PD for Dance Artists 2018 Cohort: Natasha Powell

Ontario Presents is currently partnering with CanDance and La danse sur les routes du Québec to offer a professional development program for dance artists from Indigenous and racialized communities. This pilot project offers assistance to artists from Ontario and Quebec who identify with Indigenous or racialized communities. Inspired by the success of Jouer dehors, the project’s aim is to develop dance production skills. Artists are guided by Barbara Kaneratonni Diabo and Lee Bolton.

You can find more information about the six artists in the cohort here, and more about their current works here.
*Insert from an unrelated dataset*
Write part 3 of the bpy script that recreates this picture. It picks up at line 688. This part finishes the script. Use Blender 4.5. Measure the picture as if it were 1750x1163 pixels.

Over the next few weeks, each of the artists will be sharing about his or her work here on the blog. This week’s blog features dancer Natasha Powell:

Natasha Powell headshot

I’ve been a professional dance artist for about 15 years.  Street dance had been at the forefront for a number of years, but I’ve trained in a number of different dance styles. While I was living and working in Vancouver in 2007, I met Moncell Durden aka iLL Kozby from the MOP TOP Crew.  He came to teach dance classes in hip hop and house, and previewed a documentary he produced and directed entitled Everything Remains Raw - a documentary that highlights the evolution and similarities of socials dances coming from black and latin communities in the United States.  I’ve always been interested the history associated with black social dances so the film resonated and sat with me for quite some time.

Fast forward to 2011 during a late night rehearsal, I tore the meniscus in my left knee.  While I was frustrated and sad at that time, it was really my body telling me that I needed a break, which gave me time to re-evaluate what was important to me as a dance artist.  As dancers we rarely give ourselves breaks for fear of being forgotten about, financial considerations, and infrequent opportunities.  But as frustrating as this injury was, it was opening me up to whole new chapter in my creative life. 

When you’ve got time on your hands, your mind can take you to some interesting places.  So, I decided to write my artist statement - something that I’d never done before.  I started writing about what influences me as an artist, and the first thing that came to me was family.  House parties, bbqs, were a huge part of my upbringing and I had an older brother and sister who were growing up in the height of the hip hop era.  Watching them dance and how they interacted with each other always resonated with me.  During my recovery period, Moncell was in Toronto and was showing further work that he had done on the documentary. Realizing that social dances were really at the forefront of my work,  it was then that my interested in vernacular jazz dance fuelled. I wanted to learn more about why the jazz dance I was taught as a young dancer, had no connection to its original roots.

In 2013 I received grants from the Ontario Arts Council and Canada Council for the Arts for Residency in New York to study the roots of jazz dance and its connection to hip hop culture.  Moncell was my mentor during this residency. I had some awesome teachers while in New York - Margaret Batiuchok, a beautiful dancer and fantastic lindy hop teacher; and Nathan Bugh - a phenomenal jazz dancer.  Not only did I dance, but I read - extensively.  Coming home from this residency, I realized that I wanted to share the spirit of jazz and it’s connection to hip hop culture.  While there are number of places to go out and swing dance in the city, I wanted to form a company in Toronto that would present, celebrate and honour the spirit of jazz dance and styles of dance that it has given birth to (hip hop, house, etc.) There was the formation of my company, Holla Jazz.

A quote I will always remember hearing musician Wynton Marsalis say is “the best thing to come out of slavery is jazz.”  Jazz is not just an entertaining dance, it’s an important one.  Created alongside jazz music, this dance symbolizes the honouring of West African traditions in a new environment, and more importantly freedom from slavery - taking unbearable circumstances and transforming them into brighter days.  Relationships are formed, and communication with those around you is made, irregardless of what language you spoke, because the unifying language was dance and music.  My hope is that with Holla Jazz, we can continue to spread the guiding principles of jazz and create new ones.